-- Recorded information --
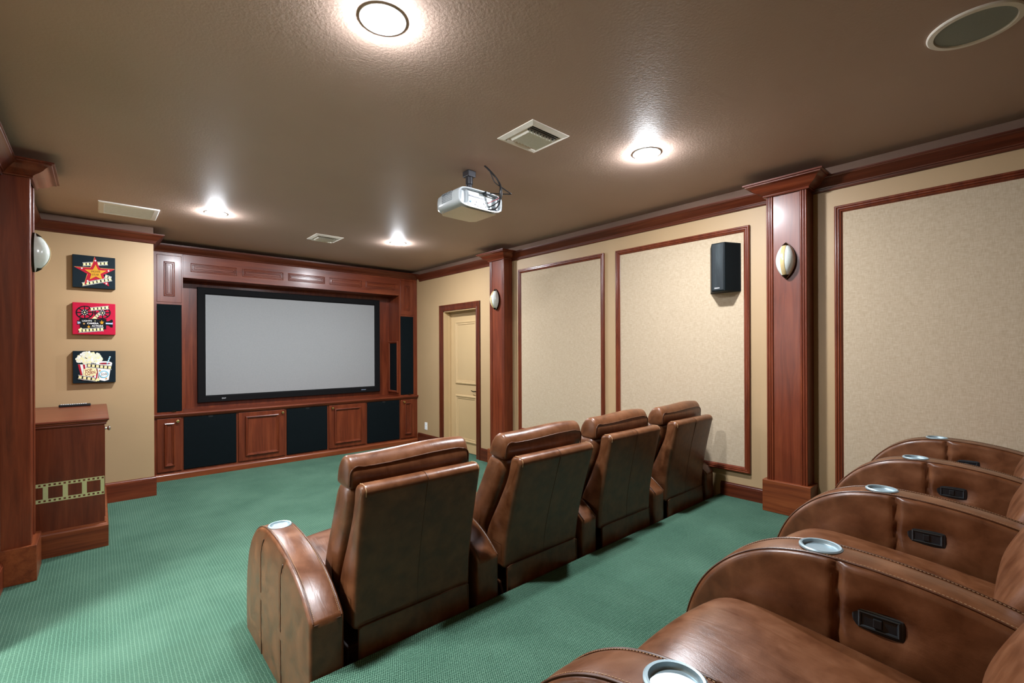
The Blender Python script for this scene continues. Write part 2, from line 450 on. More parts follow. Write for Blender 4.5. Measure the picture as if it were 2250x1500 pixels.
    m = MB(); m.box(XD, XD + 0.04, D0 + 0.014, D1 - 0.014, 0.008, DT - 0.014)
    leaf = part(m, 'door_leaf', M['door'], d)
    pr = [(0, 0), (0, 0.008), (0.010, 0.016), (0.024, 0.018), (0.030, 0.010), (0.040, 0.007), (0.052, 0.008), (0.056, 0.0)]
    for v0, v1 in ((0.150, 0.83), (0.985, 1.905)):
        m = MB(); moulding(m, (5.17, 5.69, v0, v1), pr, FD)
        part(m, 'panel_moulding', M['door'], leaf, smooth=30)
    m = MB()
    m.lathe([(0.0, 0.0), (0.026, 0.0), (0.026, 0.006), (0.010, 0.010), (0.009, 0.045), (0.0, 0.045)], lambda a, b, h: (XD - h, 5.115 + a, 0.90 + b), 20)
    pth = [(XD - 0.04, 5.115, 0.90), (XD - 0.042, 5.16, 0.902), (XD - 0.042, 5.21, 0.897), (XD - 0.042, 5.245, 0.904), (XD - 0.042, 5.26, 0.912)]
    m.tube(pth, [0.009, 0.008, 0.007, 0.006, 0.004], 10)
    part(m, 'door_handle', M['darkbrass'], d, smooth=40)

def pilaster(name, label, yc, zf, face, wall, sgn, half):
    """wood pilaster; sgn = -1 on the right wall (face looks to -x), +1 on the left wall"""
    o = thing(name, label, None, (face, yc, zf), kind='structure')
    x0, x1 = sorted((face, wall))
    core = 0.006
    m = MB(); fx = face - sgn * core
    m.box(*sorted((fx, wall)), yc - half, yc + half, zf, 2.6815)
    part(m, 'shaft', M['wood_z'], o, bevel=0.002)
    for s in (-1, 1):
        m = MB(); w = 0.046
        a = yc + s * half; b = a - s * w
        lo, hi = sorted((a, b)); pts = [(lo, -0.001)]
        pts.append((lo, 0.004))
        for k in range(3):
            c = lo + w * (k + 0.5) / 3; r = w / 6.6
            for q in range(7):
                t = PI * q / 6
                pts.append((c - r * math.cos(t), 0.003 + 0.006 * math.sin(t)))
        pts += [(hi, 0.004), (hi, -0.001)]
        m.prism(pts, zf + 0.2, 2.60, lambda u, v, h: (fx + sgn * v, u, h))
        part(m, 'fluted_strip', M['wood_z'], o, smooth=35)
    CAP = [(0, 2.588), (0.014, 2.588), (0.018, 2.596), (0.016, 2.602), (0.022, 2.606), (0.030, 2.612), (0.048, 2.620), (0.066, 2.632), (0.080, 2.648), (0.094, 2.658), (0.108, 2.662), (0.110, 2.669), (0.122, 2.672), (0.122, 2.682), (0, 2.682)]
    pl = [(wall, yc - half), (face, yc - half), (face, yc + half), (wall, yc + half)]
    m = MB(); sweep(m, pl, CAP, lambda u, v, h: (u, v, h), 1 if sgn < 0 else -1)
    part(m, 'capital', M['wood_y'], o, smooth=25)
    m = MB(); e = 0.028
    m.box(*sorted((face + sgn * e, wall)), yc - half - e + 0.004, yc + half + e - 0.004, zf, zf + 0.23)
    part(m, 'plinth', M['plinth'], o, bevel=0.003)
    return o

def sconce(label, yc, zc, face, sgn, group):
    o = thing('wall_sconce', label, 'wall lamp', (face, yc, zc - 0.133), group)
    H, W, D = 0.131, 0.062, 0.076
    R = (H * H + W * W) / (2 * W)
    def hw(s): return math.sqrt(max(0, R * R - (s * H) ** 2)) - (R - W)
    def P(s, t, k=1.0, off=0.0):
        w = hw(s); d = D * (1 - s * s) ** 0.8
        return (face + sgn * (0.012 + d * math.cos(t) * k + off), yc + (w * math.sin(t)), zc + s * H)
    rows = [[P(s, t) for t in [(-0.5 + q / 18) * PI for q in range(19)]] for s in [-0.985 + 1.97 * k / 28 for k in range(29)]]
    m = MB(); m.grid(rows); part(m, 'glass_shade', M['frost'], o, smooth=60)
    m = MB(); rows = []
    for k in range(25):
        s = -0.97 + 1.94 * k / 24
        w = max(hw(s), 1e-4); t = math.asin(max(-1, min(1, 0.013 / max(w, 0.0135))))
        rows.append([P(s, a, 1.0, 0.0022) for a in (-t, -t / 2, 0, t / 2, t)])
    m.grid(rows); part(m, 'center_band', M['goldband'], o, smooth=60)
    for e in (-1, 1):
        m = MB(); rows = []
        for k in range(9):
            s = e * (0.80 + 0.2 * k / 8)
            top = 0.72 + 0.28 * k / 8
            rows.append([P(min(1, max(-1, s)), t, 1.0, 0.004) for t in [(-0.42 + 0.84 * q / 10) * PI for q in range(11)]])
        m.grid(rows); part(m, 'end_cap', M['darkbrass'], o, smooth=60)
    m = MB(); pts = []
    for k in range(25): s = -1 + 2 * k / 24; pts.append((yc + hw(s) + 0.002, zc + s * H * 1.01))
    for k in range(25): s = 1 - 2 * k / 24; pts.append((yc - hw(s) - 0.002, zc + s * H * 1.01))
    m.prism(pts, 0.0, 0.013, lambda u, v, h: (face + sgn * h, u, v)); part(m, 'back_plate', M['darkbrass'], o)
    return o

# ================================================================== FRAMED FABRIC PANELS
FRAME_PROF = [(0, 0), (0, 0.020), (0.006, 0.026), (0.012, 0.026), (0.016, 0.021), (0.020, 0.024), (0.026, 0.024), (0.030, 0.017), (0.034, 0.019), (0.039, 0.017), (0.043, 0.010), (0.047, 0.008), (0.047, 0.0)]
def wall_panel(label, u0, u1, v0, v1):
    o = thing('fabric_wall_panel', label, 'wall panel', (XR, (u0 + u1) / 2, v0), 'framed fabric panels on the right wall')
    m = MB(); m.box(XR - 0.007, XR, u0 + 0.03, u1 - 0.03, v0 + 0.03, v1 - 0.03)
    part(m, 'fabric', M['fabric'], o)
    m = MB(); moulding(m, (u0, u1, v0, v1), FRAME_PROF, FR)
    part(m, 'frame', M['wood_z'], o, smooth=25)
    return o

# ================================================================== CABINET WALL
RAISED = [(0, 0), (0, 0.006), (0.004, 0.018), (0.011, 0.022), (0.016, 0.014), (0.019, 0.015), (0.025, 0.008), (0.031, 0.006), (0.035, -0.002), (0.037, 0.0005)]
NEST = [(0, 0), (0.002, 0.010), (0.008, 0.012), (0.010, 0.0008), (0.016, 0.001), (0.019, 0.009), (0.024, 0.010), (0.026, 0.0008), (0.032, 0.001), (0.035, 0.008), (0.040, 0.008), (0.043, 0.0008)]
YCB = YF - 0.002

def knob(m, x, y, z, dirv):
    dx, dy = dirv
    def fn(a, b, h):
        if dx: return (x + dx * h, y + a, z + b)
        return (x + a, y + dy * h, z + b)
    m.lathe([(0.0, 0.0), (0.011, 0.0), (0.008, 0.004), (0.006, 0.012), (0.015, 0.018), (0.0185, 0.025), (0.015, 0.032), (0.0, 0.036)], fn, 18)

def base_cabinet(kind, x0, x1, label, knob_x=None, left=0.011, right=0.011):
    zb, zt = 0.098, 0.714
    o = thing('base_cabinet', label, 'cabinet', ((x0 + x1) / 2, YC, 0.07), 'base cabinets under the screen')
    m = MB(); y0, y1 = YC + 0.001, YCB
    m.box(x0, x0 + 0.010, y0, y1, 0.075, zt); m.box(x1 - 0.010, x1, y0, y1, 0.075, zt)
    m.box(x0 + 0.010, x1 - 0.010, y0, y1, 0.075, 0.094); m.box(x0 + 0.010, x1 - 0.010, y0, y1, zt - 0.006, zt)
    m.box(x0 + 0.010, x1 - 0.010, y1 - 0.02, y1, 0.094, zt - 0.006)
    if left > 0.02: m.box(x0 + 0.010, x0 + left, YC, YC + 0.02, 0.094, zt - 0.006)
    if right > 0.02: m.box(x1 - right, x1 - 0.010, YC, YC + 0.02, 0.094, zt - 0.006)
    part(m, 'carcass', M['wood_z'], o)
    a, b = x0 + left, x1 - right
    if kind == 'door':
        m = MB(); m.box(a + 0.0015, b - 0.0015, YC - 0.012, YC + 0.008, zb + 0.0015, zt - 0.0075)
        dr = part(m, 'door', M['wood_z'], o, bevel=0.002)
        w = b - a
        ins = 0.075 if w > 0.4 else 0.064
        m = MB(); moulding(m, (a + ins, b - ins, 0.157, 0.657), [(d, h + 0.012) for d, h in RAISED], FC)
        part(m, 'panel_moulding', M['wood_z'], dr, smooth=30)
        m = MB(); knob(m, knob_x, YC - 0.012, 0.671, (0, -1))
        part(m, 'knob', M['brass'], dr, smooth=40)
    else:
        m = MB(); m.box(a + 0.002, b - 0.002, YC - 0.010, YC + 0.006, zb + 0.002, zt - 0.008)
        g = part(m, 'speaker_grille', M['cloth'], o, bevel=0.004)
        m = MB(); c = (a + b) / 2; m.box(c - 0.022, c + 0.022, YC - 0.013, YC - 0.009, zt - 0.030, zt - 0.008)
        part(m, 'pull_tab', M['black'], g)
    return o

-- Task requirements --
Extract, word for word, each line from the top of the data down to and including the line with "part(m, 'door_handle', M['darkbrass'], d, smooth=40)"; skip the pictures.

-- Final answer --
The Blender Python script for this scene continues. Write part 2, from line 450 on. More parts follow. Write for Blender 4.5. Measure the picture as if it were 2250x1500 pixels.
    m = MB(); m.box(XD, XD + 0.04, D0 + 0.014, D1 - 0.014, 0.008, DT - 0.014)
    leaf = part(m, 'door_leaf', M['door'], d)
    pr = [(0, 0), (0, 0.008), (0.010, 0.016), (0.024, 0.018), (0.030, 0.010), (0.040, 0.007), (0.052, 0.008), (0.056, 0.0)]
    for v0, v1 in ((0.150, 0.83), (0.985, 1.905)):
        m = MB(); moulding(m, (5.17, 5.69, v0, v1), pr, FD)
        part(m, 'panel_moulding', M['door'], leaf, smooth=30)
    m = MB()
    m.lathe([(0.0, 0.0), (0.026, 0.0), (0.026, 0.006), (0.010, 0.010), (0.009, 0.045), (0.0, 0.045)], lambda a, b, h: (XD - h, 5.115 + a, 0.90 + b), 20)
    pth = [(XD - 0.04, 5.115, 0.90), (XD - 0.042, 5.16, 0.902), (XD - 0.042, 5.21, 0.897), (XD - 0.042, 5.245, 0.904), (XD - 0.042, 5.26, 0.912)]
    m.tube(pth, [0.009, 0.008, 0.007, 0.006, 0.004], 10)
    part(m, 'door_handle', M['darkbrass'], d, smooth=40)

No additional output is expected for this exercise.